Tree Independence Number IV. Even-hole-free Graphs
Maria Chudnovsky, Peter Gartland, Sepehr Hajebi, Daniel Lokshtanov,, Sophie Spirkl
TL;DR
This paper demonstrates that even-hole-free graphs have a polylogarithmic bound on their tree independence number, enabling quasi-polynomial algorithms for NP-hard problems like Maximum Weight Independent Set.
Contribution
It establishes a polylogarithmic bound on the tree independence number for even-hole-free graphs, leading to improved algorithms for certain NP-hard problems.
Findings
Tree independence number is at most polylogarithmic in even-hole-free graphs.

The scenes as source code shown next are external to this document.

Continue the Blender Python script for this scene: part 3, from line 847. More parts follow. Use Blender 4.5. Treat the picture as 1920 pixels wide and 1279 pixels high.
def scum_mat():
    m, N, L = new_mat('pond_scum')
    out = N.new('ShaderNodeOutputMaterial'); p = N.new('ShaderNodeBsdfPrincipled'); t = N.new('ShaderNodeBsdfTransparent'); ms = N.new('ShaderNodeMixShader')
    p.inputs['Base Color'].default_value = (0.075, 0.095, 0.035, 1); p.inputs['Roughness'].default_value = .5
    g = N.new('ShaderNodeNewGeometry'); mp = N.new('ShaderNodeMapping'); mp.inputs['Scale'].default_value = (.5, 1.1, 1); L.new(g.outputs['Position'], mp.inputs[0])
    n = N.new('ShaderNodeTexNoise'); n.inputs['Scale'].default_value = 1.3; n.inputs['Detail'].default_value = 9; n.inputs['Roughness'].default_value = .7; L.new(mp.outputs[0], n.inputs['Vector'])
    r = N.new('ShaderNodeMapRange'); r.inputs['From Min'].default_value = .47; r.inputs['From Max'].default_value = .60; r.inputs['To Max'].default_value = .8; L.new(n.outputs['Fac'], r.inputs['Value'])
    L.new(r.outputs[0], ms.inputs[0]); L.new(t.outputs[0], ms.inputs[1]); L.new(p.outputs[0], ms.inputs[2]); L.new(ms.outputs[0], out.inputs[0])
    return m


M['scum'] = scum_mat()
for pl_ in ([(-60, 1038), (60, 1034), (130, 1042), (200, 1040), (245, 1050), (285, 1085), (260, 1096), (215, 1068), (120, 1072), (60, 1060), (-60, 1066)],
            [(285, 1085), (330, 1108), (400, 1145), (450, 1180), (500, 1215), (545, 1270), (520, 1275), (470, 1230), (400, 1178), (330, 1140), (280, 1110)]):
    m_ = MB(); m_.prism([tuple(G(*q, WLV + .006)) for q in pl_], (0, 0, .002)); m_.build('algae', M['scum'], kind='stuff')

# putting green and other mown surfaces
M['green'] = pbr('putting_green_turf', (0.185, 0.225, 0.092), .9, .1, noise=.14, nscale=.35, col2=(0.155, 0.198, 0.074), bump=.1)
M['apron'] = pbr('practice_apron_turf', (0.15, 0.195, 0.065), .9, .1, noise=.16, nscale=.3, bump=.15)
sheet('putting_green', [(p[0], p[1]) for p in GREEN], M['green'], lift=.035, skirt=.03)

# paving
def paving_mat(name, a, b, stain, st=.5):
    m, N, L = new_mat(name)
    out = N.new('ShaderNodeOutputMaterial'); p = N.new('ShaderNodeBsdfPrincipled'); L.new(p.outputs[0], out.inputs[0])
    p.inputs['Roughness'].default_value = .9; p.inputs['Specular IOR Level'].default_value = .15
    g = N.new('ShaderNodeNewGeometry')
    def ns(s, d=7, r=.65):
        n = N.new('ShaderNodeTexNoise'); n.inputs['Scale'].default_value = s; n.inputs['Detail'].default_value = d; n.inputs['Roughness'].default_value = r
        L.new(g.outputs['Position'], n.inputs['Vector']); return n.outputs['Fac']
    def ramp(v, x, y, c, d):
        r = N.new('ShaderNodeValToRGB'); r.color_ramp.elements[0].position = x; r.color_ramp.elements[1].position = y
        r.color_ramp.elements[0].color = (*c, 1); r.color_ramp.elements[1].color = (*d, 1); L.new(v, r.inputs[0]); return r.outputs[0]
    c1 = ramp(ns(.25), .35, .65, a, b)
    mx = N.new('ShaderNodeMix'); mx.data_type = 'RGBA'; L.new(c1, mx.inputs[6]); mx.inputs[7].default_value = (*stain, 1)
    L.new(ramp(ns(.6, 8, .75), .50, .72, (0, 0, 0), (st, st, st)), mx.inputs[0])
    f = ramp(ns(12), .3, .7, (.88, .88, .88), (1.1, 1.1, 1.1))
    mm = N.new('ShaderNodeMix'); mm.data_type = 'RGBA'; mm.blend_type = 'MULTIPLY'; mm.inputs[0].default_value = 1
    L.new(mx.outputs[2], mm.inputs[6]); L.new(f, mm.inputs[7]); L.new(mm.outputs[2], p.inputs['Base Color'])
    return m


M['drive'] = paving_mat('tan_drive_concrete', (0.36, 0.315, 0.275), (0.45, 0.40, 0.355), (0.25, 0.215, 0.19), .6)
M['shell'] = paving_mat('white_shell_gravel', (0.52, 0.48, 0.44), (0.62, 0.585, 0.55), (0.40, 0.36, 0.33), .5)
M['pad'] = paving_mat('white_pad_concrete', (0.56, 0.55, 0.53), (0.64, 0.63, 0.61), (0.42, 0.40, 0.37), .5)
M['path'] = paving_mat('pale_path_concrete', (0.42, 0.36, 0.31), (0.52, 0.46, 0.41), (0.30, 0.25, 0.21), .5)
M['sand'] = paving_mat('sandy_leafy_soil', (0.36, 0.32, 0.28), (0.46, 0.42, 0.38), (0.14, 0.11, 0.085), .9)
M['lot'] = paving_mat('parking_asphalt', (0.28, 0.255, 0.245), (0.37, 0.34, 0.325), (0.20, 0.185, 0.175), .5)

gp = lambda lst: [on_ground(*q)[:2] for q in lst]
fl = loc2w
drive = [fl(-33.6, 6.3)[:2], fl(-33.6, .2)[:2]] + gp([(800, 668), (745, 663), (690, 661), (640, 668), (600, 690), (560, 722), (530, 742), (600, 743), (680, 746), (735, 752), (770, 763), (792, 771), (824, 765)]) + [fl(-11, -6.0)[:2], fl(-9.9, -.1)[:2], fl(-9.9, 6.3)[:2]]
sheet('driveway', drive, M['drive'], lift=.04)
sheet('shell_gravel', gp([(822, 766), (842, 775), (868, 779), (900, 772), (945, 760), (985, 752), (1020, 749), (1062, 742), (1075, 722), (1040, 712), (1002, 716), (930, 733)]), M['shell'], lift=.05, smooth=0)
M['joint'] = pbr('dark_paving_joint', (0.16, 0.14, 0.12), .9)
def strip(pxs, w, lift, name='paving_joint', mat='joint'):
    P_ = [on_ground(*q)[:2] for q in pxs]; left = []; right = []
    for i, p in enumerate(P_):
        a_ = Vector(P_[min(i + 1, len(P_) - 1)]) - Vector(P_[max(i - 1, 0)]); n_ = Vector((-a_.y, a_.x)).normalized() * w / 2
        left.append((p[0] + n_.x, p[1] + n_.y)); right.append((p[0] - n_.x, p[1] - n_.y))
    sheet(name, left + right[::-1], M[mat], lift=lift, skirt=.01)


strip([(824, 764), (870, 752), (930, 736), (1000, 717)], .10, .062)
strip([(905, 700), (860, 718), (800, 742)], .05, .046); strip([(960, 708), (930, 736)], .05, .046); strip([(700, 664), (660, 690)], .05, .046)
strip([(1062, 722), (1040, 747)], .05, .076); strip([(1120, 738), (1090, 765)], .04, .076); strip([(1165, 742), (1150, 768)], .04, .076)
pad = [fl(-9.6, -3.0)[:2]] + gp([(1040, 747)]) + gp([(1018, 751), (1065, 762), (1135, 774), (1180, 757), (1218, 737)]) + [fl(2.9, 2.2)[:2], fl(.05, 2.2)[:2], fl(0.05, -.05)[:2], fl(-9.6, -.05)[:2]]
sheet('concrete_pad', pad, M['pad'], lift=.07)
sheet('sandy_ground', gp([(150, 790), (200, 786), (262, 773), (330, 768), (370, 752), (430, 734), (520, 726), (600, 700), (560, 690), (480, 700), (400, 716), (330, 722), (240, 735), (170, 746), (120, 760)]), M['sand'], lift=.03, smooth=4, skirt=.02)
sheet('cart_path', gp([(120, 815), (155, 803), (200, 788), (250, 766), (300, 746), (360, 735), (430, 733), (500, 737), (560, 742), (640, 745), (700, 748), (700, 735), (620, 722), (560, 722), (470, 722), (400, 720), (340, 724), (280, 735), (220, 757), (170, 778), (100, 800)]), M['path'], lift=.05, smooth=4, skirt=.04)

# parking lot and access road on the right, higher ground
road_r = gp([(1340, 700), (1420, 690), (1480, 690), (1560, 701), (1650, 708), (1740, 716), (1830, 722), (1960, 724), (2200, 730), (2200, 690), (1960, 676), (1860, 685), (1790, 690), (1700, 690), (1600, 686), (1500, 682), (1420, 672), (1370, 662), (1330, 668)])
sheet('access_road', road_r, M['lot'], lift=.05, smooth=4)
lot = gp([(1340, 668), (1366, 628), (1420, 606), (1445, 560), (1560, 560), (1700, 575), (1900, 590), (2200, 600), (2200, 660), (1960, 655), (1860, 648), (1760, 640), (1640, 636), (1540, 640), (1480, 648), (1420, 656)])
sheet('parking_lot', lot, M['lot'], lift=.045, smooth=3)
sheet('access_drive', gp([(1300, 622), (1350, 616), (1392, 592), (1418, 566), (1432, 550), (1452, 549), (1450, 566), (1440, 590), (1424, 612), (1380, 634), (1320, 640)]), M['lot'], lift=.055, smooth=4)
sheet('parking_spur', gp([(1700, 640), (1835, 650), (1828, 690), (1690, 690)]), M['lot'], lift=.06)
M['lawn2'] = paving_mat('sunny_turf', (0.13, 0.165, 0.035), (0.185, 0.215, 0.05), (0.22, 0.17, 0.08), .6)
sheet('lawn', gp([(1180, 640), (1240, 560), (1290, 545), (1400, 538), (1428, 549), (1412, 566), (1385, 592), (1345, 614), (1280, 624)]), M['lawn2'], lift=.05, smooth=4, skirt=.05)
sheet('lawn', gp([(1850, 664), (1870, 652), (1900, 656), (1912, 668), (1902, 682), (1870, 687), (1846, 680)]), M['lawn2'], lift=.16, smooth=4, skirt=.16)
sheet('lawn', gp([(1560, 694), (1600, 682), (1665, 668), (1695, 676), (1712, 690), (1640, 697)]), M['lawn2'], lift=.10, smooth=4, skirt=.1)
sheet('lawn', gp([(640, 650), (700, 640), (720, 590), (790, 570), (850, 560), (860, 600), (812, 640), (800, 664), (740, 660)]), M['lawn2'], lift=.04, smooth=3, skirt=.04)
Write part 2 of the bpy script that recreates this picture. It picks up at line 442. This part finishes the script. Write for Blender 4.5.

Maximum Weight Independent Set can be solved in quasi-polynomial time on these graphs.
Provides a structural insight enabling efficient algorithms for NP-hard problems.
Abstract
We prove that the tree independence number of every even-hole-free graph is at most polylogarithmic in its number of vertices. More explicitly, we prove that there exists a constant c>0 such that for every integer n>1 every n-vertex even-hole-free graph has a tree decomposition where each bag has stability (independence) number at most c log^10 n. This implies that the Maximum Weight Independent Set problem, as well as several other natural algorithmic problems that are known to be NP-hard in general, can be solved in quasi-polynomial time if the input graph is even-hole-free.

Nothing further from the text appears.